For the alignment newsletter:
Planned summary: It is difficult to measure the usefulness of various alignment approaches without clearly understanding what type of future they end up being useful for. This post collects "Success Stories" for AI -- disjunctive scenarios in which alignment approaches are leveraged to ensure a positive future. Whether these scenarios come to pass will depend critically on background assumptions, such as whether we can achieve global coordination, or solve the most ambitious safety issues. Mapping these success stories can help us prioritize research.
Planned opinion: This post does not exhaust the possible success stories, but it gets us a lot closer to being able to look at a particular approach and ask, "Where exactly does this help us?" My guess is that most research ends up being only minimally helpful for the long run, and so I consider inquiry like this to be very useful for cause prioritization.

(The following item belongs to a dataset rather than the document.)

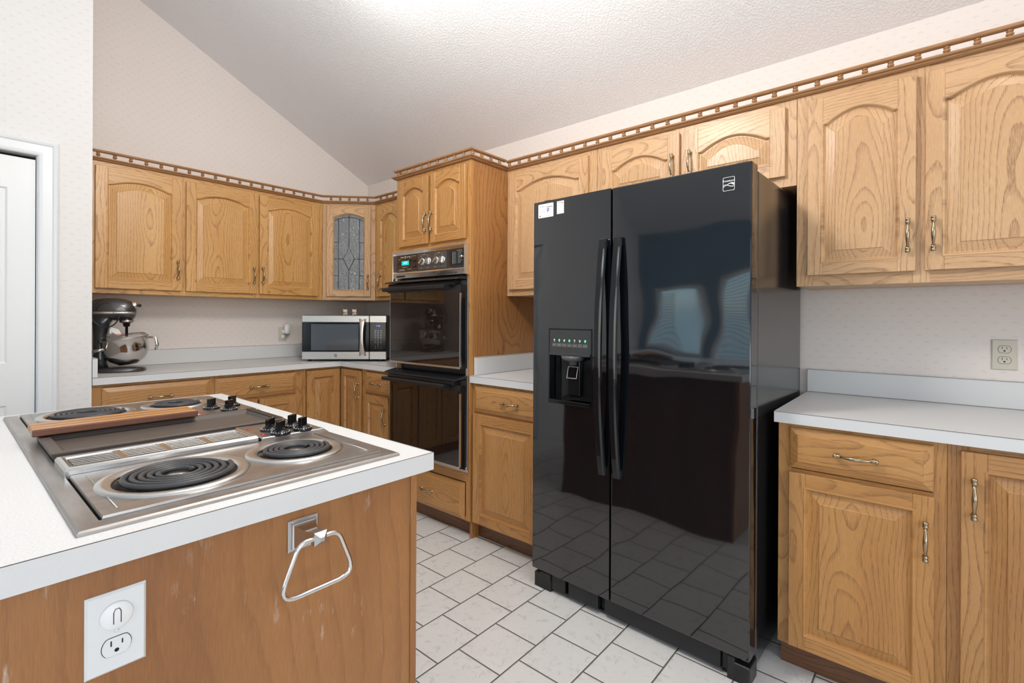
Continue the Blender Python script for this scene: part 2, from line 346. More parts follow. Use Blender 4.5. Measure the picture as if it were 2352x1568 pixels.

I think that our research is at a sufficiently early stage that most technical work could contribute to most success stories. We are still mostly understanding the rules of the game and building the building blocks. I would say that we work on AI safety in general until we find anything that can be used at all. (There is some current work on things like satisficers that seem less relevant to sovereigns. I am not discouraging working on areas that seem more likely to help some success stories, just saying that those areas seem rare.)
While that's true to some extent, a lot of research does seem to be motivated much more by some of these scenarios. For example, work on safe oracle designs seems primarily motivated by the pivotal tool success story.